Like all the other aforementioned films, Maze Runner too has a plot that thinks it's way smarter than it actually is. In this film, people wake up in an abandoned field with absolutely no memory and no apparent escape: they are trapped and doomed to live there and make their living. Their only hope of escape is the adjoining maze that opens its doors every morning, closes them every evening, and changes every night. "Nobody has ever survived a night in the maze". They recite this unwritten rule every time they get a chance, like our old ancestors used to chant prayers to the rain Gods.


But it's what you actually do with that semi-novel-semi-mediocre plot that matters, like with The Hunger Games. The strategy that director Wes Ball and his 3 writers seem to adopt is to throw everything against the wall and see what sticks. And it actually works.
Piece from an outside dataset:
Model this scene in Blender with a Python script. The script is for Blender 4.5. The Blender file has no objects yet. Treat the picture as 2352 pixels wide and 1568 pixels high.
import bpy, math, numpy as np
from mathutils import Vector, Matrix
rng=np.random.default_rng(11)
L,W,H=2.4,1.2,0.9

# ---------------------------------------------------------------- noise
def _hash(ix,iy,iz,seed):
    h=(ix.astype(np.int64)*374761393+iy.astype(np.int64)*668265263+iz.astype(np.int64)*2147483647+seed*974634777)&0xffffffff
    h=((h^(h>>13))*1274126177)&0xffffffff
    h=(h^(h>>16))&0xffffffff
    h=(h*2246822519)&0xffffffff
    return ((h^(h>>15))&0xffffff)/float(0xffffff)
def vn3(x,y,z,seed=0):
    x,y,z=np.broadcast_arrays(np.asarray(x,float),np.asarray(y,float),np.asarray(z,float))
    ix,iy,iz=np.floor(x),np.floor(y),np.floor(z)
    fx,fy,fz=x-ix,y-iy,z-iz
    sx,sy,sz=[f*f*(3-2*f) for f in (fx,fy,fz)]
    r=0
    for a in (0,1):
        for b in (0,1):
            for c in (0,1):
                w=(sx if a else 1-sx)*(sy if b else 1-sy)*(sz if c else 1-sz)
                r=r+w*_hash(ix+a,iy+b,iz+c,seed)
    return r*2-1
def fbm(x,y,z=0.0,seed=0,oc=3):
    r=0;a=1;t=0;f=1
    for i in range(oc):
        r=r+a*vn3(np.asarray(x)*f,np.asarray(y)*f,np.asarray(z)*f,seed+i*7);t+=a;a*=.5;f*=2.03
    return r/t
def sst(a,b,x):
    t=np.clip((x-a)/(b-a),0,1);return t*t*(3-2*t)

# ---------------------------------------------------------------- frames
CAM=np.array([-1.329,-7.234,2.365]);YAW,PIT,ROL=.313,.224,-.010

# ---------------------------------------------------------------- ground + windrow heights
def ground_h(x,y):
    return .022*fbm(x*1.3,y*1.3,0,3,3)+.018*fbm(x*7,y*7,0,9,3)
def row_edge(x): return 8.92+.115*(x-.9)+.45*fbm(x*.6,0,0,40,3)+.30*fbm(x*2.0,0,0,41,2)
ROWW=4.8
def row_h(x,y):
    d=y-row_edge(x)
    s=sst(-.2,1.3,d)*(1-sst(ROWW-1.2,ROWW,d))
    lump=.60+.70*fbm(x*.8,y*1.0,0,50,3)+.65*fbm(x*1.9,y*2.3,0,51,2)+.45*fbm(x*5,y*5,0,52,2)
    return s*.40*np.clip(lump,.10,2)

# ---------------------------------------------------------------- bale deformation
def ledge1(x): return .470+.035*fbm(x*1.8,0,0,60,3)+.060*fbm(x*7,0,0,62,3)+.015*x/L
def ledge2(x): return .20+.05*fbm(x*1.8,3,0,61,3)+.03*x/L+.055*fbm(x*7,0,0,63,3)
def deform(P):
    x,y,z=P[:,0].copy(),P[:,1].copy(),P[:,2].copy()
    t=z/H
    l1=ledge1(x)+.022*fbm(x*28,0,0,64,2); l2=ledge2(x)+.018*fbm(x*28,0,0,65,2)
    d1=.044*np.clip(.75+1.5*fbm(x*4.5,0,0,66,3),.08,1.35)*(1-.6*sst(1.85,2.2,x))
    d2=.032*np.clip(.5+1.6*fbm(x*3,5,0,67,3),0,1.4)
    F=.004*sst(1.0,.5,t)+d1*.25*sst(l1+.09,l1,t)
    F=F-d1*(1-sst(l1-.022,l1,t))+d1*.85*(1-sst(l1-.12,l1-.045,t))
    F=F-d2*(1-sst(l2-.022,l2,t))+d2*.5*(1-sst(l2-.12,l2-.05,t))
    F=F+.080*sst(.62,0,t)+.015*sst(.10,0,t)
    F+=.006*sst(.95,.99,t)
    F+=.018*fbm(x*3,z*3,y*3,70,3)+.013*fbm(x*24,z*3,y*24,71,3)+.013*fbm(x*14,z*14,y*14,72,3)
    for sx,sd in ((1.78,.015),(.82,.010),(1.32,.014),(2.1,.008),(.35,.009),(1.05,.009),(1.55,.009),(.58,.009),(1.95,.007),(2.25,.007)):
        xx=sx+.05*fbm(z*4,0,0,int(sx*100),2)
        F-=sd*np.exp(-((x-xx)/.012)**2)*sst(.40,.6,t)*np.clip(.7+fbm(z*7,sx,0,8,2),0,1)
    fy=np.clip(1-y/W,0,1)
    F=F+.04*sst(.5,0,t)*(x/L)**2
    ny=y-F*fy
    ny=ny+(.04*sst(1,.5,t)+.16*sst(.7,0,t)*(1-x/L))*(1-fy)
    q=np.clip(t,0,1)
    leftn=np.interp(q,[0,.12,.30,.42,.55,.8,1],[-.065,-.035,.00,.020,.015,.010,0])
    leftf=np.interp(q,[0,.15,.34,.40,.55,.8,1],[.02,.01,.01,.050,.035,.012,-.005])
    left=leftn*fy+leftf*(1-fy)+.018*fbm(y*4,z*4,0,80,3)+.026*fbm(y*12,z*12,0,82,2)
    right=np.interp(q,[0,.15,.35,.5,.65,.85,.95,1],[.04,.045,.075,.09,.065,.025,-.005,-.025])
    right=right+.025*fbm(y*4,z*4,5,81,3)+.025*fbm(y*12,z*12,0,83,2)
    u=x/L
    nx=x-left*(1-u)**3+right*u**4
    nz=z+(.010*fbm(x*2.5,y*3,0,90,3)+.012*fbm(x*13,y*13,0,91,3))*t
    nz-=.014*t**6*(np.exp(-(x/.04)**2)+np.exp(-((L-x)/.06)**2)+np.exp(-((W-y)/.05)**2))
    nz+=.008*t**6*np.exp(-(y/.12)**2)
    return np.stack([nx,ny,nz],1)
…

You're too distracted by so many things that are happening that you're unable to tell what's good and what's rotten.


They waste no time in setting up the premise, with the very first scene itself being set in the maze. There are no silly back stories, no forced romantic tracks and (almost) no wallowing over dead companions. The pace is brisk, they keep piling on the intrigue and doing just about enough to keep you from really thinking about the cons of the film. There are a couple of occasions where the story goes down the wrong road, but it's all to serve the greater purpose and to fuel its climax.


On the not-so-great side of things, a few sequences inside the maze remind you of the Triwizard Cup sequences inside the maze in Harry Potter and The Goblet Of Fire. The special effects don't dazzle, but are adequate enough to not be a deterrent. Everything's name starts with "The" and has a capitalized first letter ("The Grievers", "The Blades", "The Runners"). The dialogue is passable and not the least bit memorable.


Finally, the climax is completely unsatisfying. It is tasked with explaining the whole film's motive, but at the same time, set up future installments of this potential franchise. It leaves out too many details and it's frustrating to watch a lot of hard work that had been put in before it being squandered in an attempt to make tons and tons of money in the future.


But despite everything, despite having absolutely no expectations from this movie, I found myself liking it more and more as it went on. I found myself playing along, willing to sit back and let the film take me on the ride it has in its mind. And a lot of that has to do with its likable cast, lead by an impressive performance from Teen Wolf's Dylan O'Brien as the hero, the last hope for the people of the tiny, prison-like village.


It has more characters than a wedding in your neighborhood and more twists than there are bones in your body. And yet, the film manages to make it all work for a large part and how. It makes me think, maybe there is still hope for the Young-Adult genre after all.